Sunday, March 23, 2014

03/22- Erm

I don't remember what I did today. I mean, I slept in pretty late after Ben came over last night. I took a nap. I wrote the questionnaire I'm going to be using for my World Music research paper, and managed to make myself workout. I mean, I didn't go to the gym. I had my own little night with the free weights, doing chest presses, curls, squats, and different workouts with what I had. It was difficult because I have 15 and 5 pound weights... I need 10 for my lateral raises, 20 for my curls, and 25 for the presses. It kinda was weird not using what I usually use, but it worked. I'm excited to get back to the gym and kick ass. It's funny how difficult squats with 30 pounds over your shoulders are after a week of minimal working out, especially when you're used to using 40 to 50 pounds. Blah. I need to get back to the gym. I've missed it. I'm so determined to look good by summer it's not even funny.

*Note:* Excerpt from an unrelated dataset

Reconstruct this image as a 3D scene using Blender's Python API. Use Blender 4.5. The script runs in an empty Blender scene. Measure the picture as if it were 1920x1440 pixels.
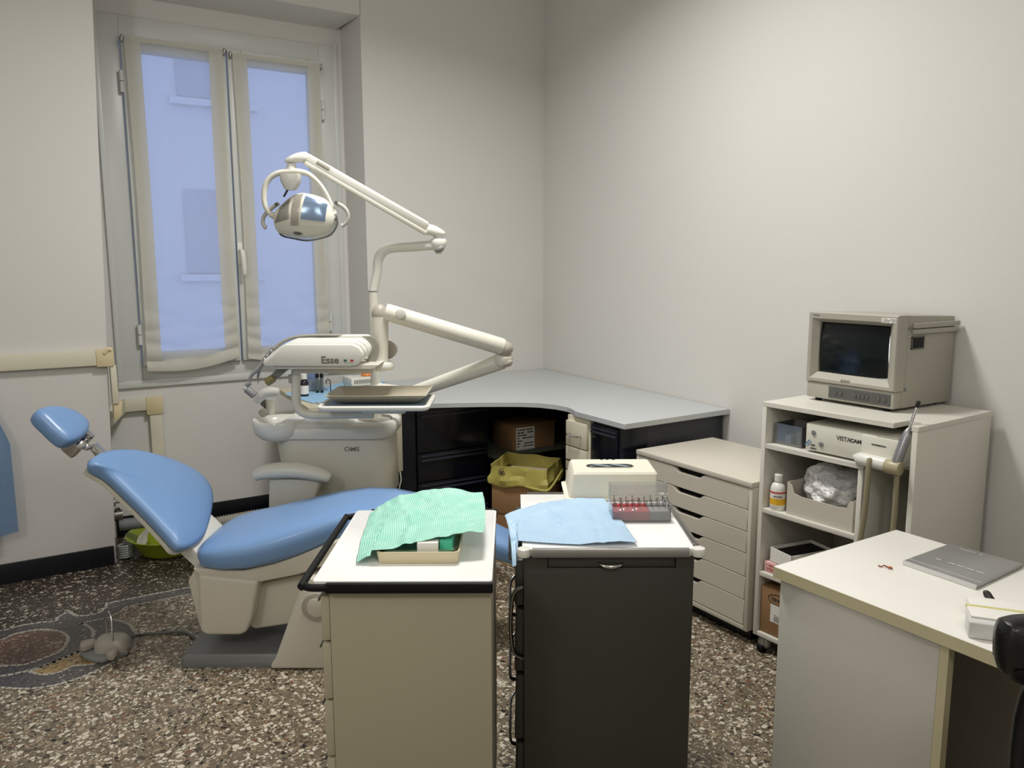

I just wish I could make myself use that same level of motivation on my school work. Sigh. I keep waiting for the motivation to kick in but it hasn't yet and it's really, really stressing me out. I mean what if it never kicks in and I do horribly? I'm hoping it doesn't come to that... But I just can't find out what I need to do to feel motivated. It's scaring me. I've just got so much to worry about that it's getting me overloaded, from the job search to the 3 research papers I have to do. Bllaaaaahhh okay I'm going to bed before I freak out or something. G'night loves.